Outro problema muito grave é que “a palavra da criança não é levada a sério, sendo que quase 100% dos casos em que as crianças relatam abuso sexual são verdadeiros”, relata o advogado Charles Bicca, presidente da Comissão de Defesa da Criança e do Adolescente da Seccional do Distrito Federal da Ordem dos Advogados do Brasil.
Para o juiz Treddinick, “o medo de falar sobre sexo com as crianças é um dos grandes fatores de aumento do abuso”. Porque “a criança tem que ser informada conforme a sua faixa etária, como ocorre em vários países com comprovação em várias pesquisas científicas”.
Com informação de qualidade, a criança “consegue saber o que é um abuso e consegue também após a puberdade construir a sua sexualidade com afetividade, não com violência, não como uma forma de consumo, de massacre, de controle”.
Vânia defende um amplo trabalho de educação de toda a sociedade brasileira pelo respeito às crianças e adolescentes. “É preciso intensificar um amplo debate envolvendo toda a sociedade sobre a necessidade de proteção às crianças e adolescentes”, diz. “O que vemos”, no entanto, “é o contrário disso. O fundamentalismo religioso e o patriarcalismo estão cegando a sociedade sobre os direitos das crianças e adolescentes”.
Com informação e diálogo, os jovens podem realizar “uma formação mental amorosa da ideia de sexo”, diz Treddinick.
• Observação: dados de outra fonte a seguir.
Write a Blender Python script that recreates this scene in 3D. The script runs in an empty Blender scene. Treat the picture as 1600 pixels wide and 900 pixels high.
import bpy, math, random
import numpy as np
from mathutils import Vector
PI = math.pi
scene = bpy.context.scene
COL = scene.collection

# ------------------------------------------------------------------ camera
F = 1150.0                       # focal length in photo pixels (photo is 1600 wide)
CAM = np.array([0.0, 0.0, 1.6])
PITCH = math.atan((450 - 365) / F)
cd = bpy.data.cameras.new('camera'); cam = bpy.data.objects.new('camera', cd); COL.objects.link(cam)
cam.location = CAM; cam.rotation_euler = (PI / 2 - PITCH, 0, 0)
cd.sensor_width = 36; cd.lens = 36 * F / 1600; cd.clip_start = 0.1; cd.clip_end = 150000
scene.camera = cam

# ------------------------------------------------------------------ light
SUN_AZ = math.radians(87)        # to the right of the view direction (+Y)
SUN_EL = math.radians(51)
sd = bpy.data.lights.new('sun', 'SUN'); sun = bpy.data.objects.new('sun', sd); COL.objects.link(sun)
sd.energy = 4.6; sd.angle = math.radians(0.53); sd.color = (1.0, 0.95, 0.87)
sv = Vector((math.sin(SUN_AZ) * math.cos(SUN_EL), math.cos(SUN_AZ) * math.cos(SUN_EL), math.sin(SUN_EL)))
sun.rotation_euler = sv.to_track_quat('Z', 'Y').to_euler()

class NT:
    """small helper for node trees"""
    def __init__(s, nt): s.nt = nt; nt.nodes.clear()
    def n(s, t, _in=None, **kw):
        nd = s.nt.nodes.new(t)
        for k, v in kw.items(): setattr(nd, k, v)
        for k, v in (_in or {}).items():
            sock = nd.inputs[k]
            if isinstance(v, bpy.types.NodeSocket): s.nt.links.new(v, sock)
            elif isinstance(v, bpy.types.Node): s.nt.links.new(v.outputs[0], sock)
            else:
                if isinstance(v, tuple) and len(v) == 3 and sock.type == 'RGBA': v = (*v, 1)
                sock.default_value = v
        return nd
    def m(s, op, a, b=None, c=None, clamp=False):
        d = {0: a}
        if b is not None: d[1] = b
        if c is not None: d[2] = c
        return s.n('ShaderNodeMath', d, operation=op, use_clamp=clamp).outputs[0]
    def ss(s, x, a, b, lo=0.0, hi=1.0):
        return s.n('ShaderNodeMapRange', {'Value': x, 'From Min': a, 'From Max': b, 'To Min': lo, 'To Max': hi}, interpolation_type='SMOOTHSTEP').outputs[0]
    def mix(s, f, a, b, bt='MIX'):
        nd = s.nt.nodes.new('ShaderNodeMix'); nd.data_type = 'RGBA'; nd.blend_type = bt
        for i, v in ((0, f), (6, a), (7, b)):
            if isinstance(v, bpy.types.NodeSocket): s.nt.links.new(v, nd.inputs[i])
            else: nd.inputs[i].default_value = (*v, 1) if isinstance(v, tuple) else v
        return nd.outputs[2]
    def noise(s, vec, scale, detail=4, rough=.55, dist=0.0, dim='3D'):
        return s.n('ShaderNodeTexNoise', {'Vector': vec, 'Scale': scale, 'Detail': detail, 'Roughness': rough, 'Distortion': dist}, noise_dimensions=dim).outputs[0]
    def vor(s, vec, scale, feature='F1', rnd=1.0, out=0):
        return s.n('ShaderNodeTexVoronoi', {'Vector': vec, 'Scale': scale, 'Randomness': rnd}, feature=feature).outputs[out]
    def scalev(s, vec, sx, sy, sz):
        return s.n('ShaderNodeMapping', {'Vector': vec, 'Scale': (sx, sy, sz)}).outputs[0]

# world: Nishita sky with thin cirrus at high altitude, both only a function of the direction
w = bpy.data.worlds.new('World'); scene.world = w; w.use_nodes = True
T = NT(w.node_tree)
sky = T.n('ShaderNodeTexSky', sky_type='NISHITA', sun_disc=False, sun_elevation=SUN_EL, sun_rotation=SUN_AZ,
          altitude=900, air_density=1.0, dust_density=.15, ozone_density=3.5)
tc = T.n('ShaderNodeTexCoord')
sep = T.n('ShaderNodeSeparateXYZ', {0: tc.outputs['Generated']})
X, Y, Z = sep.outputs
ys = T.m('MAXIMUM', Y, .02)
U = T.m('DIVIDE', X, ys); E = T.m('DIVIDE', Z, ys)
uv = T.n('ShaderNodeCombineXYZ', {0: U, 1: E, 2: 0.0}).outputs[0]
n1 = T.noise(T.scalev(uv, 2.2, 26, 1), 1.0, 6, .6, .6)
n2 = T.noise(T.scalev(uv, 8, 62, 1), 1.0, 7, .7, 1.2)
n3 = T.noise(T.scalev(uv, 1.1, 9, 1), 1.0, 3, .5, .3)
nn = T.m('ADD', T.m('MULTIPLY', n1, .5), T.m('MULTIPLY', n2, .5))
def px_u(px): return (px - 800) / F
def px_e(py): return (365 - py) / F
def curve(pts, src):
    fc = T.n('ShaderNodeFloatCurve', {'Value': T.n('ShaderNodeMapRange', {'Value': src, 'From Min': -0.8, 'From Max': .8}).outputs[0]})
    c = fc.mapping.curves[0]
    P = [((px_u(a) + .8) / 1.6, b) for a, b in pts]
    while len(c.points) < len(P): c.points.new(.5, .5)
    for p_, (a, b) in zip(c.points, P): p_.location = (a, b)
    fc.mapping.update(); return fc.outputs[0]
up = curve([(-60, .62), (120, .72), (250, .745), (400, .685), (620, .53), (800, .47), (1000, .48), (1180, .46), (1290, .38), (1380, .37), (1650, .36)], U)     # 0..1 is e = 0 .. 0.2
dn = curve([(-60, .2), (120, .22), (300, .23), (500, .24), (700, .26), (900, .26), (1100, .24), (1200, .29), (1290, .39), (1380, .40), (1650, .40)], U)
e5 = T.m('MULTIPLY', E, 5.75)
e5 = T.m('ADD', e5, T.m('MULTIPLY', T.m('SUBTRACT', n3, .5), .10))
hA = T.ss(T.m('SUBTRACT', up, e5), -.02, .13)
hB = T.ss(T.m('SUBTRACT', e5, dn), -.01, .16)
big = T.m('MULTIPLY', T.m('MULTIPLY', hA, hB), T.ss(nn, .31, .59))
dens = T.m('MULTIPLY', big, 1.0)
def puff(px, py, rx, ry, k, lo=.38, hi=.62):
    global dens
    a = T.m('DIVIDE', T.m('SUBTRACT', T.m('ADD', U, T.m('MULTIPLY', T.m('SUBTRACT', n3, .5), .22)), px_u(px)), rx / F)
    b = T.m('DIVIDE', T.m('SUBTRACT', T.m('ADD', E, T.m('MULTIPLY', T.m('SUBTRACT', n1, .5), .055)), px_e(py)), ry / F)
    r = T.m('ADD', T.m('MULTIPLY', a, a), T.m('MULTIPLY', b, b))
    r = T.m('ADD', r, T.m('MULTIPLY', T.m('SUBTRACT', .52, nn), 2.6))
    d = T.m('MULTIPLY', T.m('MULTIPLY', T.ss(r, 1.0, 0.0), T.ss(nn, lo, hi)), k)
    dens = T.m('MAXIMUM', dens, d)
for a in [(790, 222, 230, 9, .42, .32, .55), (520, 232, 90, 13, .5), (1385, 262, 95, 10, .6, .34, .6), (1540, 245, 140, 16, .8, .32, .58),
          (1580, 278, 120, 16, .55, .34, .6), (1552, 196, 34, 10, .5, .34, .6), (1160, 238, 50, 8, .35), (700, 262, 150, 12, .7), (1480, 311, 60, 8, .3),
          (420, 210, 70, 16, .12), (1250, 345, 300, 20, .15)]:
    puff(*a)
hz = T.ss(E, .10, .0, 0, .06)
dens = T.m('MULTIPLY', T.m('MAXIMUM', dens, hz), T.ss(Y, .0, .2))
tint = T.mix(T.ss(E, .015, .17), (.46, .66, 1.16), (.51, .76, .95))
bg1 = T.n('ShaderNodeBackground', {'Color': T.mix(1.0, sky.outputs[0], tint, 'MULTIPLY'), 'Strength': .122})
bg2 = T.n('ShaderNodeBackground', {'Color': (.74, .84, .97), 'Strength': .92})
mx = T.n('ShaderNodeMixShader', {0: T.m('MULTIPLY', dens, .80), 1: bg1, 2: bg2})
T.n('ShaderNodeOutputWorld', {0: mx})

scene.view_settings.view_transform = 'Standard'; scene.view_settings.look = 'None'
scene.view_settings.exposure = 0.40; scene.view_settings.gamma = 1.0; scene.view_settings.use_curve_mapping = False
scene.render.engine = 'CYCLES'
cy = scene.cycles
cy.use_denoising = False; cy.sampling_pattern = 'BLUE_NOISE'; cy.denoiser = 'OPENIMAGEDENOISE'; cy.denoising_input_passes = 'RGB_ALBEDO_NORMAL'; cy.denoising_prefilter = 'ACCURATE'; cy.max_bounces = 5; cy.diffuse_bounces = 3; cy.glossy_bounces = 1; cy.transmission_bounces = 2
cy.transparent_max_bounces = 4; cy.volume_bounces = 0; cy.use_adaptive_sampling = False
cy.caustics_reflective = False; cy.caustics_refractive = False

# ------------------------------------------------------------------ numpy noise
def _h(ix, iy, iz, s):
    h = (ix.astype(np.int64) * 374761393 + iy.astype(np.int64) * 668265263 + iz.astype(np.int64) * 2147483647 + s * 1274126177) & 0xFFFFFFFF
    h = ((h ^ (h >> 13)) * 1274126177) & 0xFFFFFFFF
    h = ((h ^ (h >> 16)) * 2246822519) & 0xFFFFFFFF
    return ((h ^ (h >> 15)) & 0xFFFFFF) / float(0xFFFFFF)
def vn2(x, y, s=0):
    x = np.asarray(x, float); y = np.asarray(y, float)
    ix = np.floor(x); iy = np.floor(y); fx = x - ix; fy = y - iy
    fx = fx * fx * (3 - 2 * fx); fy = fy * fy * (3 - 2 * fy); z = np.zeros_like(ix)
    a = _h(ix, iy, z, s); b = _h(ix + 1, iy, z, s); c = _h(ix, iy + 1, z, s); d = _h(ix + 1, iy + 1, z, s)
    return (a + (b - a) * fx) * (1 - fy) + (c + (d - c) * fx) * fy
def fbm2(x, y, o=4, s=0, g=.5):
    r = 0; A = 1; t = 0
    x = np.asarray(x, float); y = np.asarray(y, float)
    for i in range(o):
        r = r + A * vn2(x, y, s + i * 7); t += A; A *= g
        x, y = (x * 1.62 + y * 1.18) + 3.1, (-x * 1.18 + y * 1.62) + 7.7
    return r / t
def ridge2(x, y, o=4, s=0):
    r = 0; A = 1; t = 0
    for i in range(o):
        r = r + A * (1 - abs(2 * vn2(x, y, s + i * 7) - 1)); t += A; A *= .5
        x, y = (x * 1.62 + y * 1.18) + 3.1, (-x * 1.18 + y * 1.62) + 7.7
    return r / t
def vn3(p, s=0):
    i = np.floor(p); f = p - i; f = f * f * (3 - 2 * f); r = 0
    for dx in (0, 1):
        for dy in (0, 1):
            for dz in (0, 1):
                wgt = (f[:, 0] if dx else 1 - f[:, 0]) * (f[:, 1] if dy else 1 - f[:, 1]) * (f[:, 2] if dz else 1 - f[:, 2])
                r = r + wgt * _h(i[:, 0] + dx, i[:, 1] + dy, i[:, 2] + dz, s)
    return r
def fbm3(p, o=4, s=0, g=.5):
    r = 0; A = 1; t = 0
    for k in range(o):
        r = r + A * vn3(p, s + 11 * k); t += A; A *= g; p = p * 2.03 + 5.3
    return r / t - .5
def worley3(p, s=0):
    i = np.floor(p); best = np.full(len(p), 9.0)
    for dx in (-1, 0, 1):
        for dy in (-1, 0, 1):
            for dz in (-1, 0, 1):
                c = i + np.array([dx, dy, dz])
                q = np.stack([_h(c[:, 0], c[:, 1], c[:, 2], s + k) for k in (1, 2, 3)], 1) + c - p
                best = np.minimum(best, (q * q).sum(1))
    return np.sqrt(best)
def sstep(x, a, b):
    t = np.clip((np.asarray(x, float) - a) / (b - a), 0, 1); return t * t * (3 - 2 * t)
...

Ele defende a educação sexual na escola para “trabalhar a diversidade, as opções, as orientações e as diversas possibilidades do ser humano”, conclui.
Celina reforça a necessidade de constar nos currículos escolares “o ensino sobre as questões de gênero, ensinando as crianças e jovens a identificar os sinais de abuso e às famílias como proteger suas filhas e filhos”.